A estas alturas, Malick nos tiene tan acostumbrados a salir por donde menos se le espera que El árbol de la vida, Palma de Oro en el último Festival de Cannes, es sólo una sorpresa a medias. La película recupera uno de los proyectos frustrados durante el parón de 1978-1998 y supone una vuelta a la época de Malas tierras, la América más tradicional y tenebrosa en los idílicos años 50, los de su infancia y juventud. El árbol de la vida es una emocionante (poética, impresionista, sinfónica) reflexión sobre el despertar al mundo de unos niños a partir de la evocación que despierta en un hombre, Jack (Sean Penn), el recuerdo de un hermano muerto. El cineasta arremete con no poca virulencia contra un tótem de la cultura estadounidense, la familia, y vuelve a meter el dedo en la llaga en otro mito fundamental, la violencia. La película podría verse como una especie de Divina Comedia de nuestros días; Terrence Malick, a la manera de Virgilio, nos guía a través de modernas representaciones del Infierno, el Purgatorio y el Paraíso. Malick soslaya la tentación de pontificar, pero no le ahorra al espectador la zozobra derivada del rechazo de toda convención narrativa. A cambio, El árbol de la vida ofrece una experiencia visual de primer orden.
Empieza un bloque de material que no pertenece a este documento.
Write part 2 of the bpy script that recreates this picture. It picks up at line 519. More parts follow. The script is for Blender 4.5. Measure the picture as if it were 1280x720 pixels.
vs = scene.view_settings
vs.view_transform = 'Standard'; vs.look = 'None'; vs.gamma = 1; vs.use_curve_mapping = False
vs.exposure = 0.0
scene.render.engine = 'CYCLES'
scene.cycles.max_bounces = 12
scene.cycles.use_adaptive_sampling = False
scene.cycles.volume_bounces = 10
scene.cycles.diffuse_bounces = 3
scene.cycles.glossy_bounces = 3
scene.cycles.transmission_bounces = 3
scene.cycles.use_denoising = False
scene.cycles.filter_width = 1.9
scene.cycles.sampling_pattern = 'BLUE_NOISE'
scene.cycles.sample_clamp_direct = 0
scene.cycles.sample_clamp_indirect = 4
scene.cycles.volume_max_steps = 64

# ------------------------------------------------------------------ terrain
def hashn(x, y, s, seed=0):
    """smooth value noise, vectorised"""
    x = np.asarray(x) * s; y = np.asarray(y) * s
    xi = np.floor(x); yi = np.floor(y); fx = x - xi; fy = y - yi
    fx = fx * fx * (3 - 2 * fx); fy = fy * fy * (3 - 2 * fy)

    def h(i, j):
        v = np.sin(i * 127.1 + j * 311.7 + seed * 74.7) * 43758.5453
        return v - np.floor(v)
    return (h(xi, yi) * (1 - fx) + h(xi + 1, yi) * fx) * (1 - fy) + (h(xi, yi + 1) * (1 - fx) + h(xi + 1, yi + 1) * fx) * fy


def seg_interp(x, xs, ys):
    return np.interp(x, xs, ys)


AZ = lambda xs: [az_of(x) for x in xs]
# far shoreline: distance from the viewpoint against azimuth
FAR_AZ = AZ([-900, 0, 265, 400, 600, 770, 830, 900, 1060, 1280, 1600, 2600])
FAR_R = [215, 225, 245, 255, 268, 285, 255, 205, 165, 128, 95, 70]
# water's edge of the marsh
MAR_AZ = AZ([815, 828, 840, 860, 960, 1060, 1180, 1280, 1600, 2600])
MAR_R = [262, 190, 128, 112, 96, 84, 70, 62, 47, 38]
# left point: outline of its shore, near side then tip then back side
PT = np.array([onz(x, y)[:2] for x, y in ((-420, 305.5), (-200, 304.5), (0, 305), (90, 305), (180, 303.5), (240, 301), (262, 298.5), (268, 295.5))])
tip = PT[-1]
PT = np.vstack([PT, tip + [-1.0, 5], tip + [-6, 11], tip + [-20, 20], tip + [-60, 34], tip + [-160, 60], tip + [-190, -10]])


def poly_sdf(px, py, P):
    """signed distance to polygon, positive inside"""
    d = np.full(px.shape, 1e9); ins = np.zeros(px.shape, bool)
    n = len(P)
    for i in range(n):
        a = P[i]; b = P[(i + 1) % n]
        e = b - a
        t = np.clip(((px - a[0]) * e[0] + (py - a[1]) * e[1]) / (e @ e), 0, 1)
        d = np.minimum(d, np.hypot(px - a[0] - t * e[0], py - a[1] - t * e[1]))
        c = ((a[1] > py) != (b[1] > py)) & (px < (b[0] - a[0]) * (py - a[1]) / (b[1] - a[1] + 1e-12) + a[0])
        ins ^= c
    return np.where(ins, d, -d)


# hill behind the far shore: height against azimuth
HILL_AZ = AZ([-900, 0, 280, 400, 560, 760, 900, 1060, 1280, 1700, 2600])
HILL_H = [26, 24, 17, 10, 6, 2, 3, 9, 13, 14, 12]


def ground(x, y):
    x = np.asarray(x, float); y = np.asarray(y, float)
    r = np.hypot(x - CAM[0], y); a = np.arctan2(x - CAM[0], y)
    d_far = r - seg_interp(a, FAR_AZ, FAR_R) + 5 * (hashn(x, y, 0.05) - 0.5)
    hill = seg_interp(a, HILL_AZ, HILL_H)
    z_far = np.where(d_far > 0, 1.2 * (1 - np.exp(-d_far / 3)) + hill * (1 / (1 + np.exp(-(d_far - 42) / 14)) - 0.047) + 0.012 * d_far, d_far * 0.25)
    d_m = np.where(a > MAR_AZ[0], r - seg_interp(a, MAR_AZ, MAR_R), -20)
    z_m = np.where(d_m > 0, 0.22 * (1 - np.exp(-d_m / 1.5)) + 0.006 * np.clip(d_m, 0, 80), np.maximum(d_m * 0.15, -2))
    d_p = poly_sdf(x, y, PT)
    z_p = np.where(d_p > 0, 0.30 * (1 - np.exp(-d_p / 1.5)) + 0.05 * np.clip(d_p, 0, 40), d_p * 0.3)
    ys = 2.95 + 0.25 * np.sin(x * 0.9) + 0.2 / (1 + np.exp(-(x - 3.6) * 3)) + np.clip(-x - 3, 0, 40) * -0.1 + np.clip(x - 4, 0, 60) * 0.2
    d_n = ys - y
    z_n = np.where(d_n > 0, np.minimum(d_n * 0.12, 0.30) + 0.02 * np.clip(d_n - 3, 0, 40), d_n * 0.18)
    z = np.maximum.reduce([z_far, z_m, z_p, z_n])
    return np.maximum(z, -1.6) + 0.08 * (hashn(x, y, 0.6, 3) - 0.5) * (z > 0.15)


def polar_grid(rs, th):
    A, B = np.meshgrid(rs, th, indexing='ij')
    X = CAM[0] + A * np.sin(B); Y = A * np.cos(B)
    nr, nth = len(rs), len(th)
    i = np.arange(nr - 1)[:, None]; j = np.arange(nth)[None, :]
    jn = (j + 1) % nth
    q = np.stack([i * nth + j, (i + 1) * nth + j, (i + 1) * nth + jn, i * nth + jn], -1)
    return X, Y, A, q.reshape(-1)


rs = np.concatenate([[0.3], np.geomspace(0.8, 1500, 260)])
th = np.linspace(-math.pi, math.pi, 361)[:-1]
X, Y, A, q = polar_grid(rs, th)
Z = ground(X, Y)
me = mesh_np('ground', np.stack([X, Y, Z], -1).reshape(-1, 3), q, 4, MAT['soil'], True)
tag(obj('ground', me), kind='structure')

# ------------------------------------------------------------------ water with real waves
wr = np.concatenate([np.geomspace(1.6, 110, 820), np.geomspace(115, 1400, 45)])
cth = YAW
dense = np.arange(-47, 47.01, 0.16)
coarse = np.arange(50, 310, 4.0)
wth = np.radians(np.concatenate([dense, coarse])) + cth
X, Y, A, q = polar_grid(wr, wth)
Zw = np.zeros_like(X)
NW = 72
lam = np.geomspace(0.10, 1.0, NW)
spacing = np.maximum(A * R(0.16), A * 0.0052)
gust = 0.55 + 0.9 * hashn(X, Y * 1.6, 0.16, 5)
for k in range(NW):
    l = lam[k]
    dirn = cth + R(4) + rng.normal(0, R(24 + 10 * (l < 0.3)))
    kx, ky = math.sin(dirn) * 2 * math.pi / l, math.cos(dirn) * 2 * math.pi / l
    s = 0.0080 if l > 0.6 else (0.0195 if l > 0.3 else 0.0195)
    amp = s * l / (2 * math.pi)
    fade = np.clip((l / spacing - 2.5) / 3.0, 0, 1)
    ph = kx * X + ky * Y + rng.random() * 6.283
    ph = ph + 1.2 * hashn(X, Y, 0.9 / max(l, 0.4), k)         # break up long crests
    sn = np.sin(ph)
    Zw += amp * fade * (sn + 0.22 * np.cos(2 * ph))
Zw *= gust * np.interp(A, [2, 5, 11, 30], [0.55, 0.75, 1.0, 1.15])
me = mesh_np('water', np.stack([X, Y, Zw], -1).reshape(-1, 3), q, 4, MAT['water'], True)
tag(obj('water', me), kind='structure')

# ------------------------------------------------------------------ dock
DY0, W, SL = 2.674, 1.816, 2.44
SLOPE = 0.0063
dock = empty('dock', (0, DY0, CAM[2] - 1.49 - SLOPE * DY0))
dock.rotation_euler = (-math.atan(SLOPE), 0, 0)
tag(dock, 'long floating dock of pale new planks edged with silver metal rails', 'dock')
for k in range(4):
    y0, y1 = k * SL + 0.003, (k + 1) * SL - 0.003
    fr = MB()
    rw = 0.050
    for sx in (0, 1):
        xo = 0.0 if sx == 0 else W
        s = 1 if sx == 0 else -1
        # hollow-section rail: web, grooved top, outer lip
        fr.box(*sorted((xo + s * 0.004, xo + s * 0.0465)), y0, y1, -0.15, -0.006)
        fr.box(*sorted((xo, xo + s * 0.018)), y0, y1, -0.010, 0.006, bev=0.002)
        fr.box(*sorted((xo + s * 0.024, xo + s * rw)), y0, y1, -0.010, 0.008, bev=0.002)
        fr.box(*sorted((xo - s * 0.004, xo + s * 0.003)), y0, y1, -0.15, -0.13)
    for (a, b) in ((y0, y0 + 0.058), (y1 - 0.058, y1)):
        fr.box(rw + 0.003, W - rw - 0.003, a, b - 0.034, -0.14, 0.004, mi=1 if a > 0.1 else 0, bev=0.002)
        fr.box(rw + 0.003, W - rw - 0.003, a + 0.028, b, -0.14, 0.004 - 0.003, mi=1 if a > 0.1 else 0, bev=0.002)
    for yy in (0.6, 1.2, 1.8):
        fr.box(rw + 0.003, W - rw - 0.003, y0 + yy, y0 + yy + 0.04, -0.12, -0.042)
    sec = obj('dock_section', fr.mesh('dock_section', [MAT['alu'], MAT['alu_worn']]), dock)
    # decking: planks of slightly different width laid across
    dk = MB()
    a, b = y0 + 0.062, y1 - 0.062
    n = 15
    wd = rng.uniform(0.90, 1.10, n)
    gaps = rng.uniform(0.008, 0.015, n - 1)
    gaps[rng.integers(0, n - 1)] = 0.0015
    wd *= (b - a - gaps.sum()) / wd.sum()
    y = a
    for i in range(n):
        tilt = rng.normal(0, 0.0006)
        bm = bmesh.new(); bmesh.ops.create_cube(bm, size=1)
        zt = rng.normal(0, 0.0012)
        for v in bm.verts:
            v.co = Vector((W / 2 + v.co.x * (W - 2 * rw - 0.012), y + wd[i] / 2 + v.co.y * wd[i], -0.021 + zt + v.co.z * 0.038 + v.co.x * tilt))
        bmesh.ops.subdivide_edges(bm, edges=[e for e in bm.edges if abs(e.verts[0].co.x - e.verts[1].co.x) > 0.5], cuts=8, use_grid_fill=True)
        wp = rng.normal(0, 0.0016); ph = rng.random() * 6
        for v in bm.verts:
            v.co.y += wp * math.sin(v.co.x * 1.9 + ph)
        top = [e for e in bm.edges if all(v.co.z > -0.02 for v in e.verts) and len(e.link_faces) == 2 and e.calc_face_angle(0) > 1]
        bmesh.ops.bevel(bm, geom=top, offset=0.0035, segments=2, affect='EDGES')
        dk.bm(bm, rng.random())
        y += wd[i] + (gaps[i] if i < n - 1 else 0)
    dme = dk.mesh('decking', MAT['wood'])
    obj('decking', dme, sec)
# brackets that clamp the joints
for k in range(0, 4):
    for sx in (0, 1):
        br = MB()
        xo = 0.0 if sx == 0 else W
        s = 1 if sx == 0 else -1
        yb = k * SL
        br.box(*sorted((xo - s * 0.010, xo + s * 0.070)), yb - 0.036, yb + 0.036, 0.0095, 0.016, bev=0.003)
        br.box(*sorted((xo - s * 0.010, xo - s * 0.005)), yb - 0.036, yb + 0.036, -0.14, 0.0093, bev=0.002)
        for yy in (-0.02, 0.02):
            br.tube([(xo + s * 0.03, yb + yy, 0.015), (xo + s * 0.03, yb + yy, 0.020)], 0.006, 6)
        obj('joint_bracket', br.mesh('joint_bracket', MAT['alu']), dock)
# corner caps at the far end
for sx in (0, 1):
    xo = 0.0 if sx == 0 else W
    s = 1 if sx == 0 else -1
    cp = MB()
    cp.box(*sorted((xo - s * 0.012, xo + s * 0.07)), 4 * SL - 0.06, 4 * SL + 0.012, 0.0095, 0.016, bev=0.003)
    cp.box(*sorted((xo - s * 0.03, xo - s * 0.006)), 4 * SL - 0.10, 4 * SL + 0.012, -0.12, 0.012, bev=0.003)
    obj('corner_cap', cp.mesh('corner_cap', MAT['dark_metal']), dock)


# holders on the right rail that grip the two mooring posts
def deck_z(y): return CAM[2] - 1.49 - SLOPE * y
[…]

Contra todo pronóstico, no habrá que esperar otros siete u ocho años para una nueva película suya. Malick tiene en fase de post-producción un drama romántico protagonizado por Ben Affleck, Rachel McAdams y nuestro Javier Bardem, cuyo estreno está previsto para principios del año próximo. A quienes piensen que seis largometrajes en cuatro décadas es un balance parco les respondería que lo importante es la calidad, no la cantidad. E importante es, asimismo, el ejemplo de Terrence Malick. Hablamos de un outsider: no concede entrevistas, no colabora en la promoción de las películas, las hace según sabe y puede, con total libertad, al margen de las imposiciones de la taquilla. Su obra es como el romper de olas contra un acantilado, sirva esto como metáfora del Hollywood mainstream. Ese oleaje apenas araña la roca, de acuerdo, pero ¡qué espectáculo tan hermoso!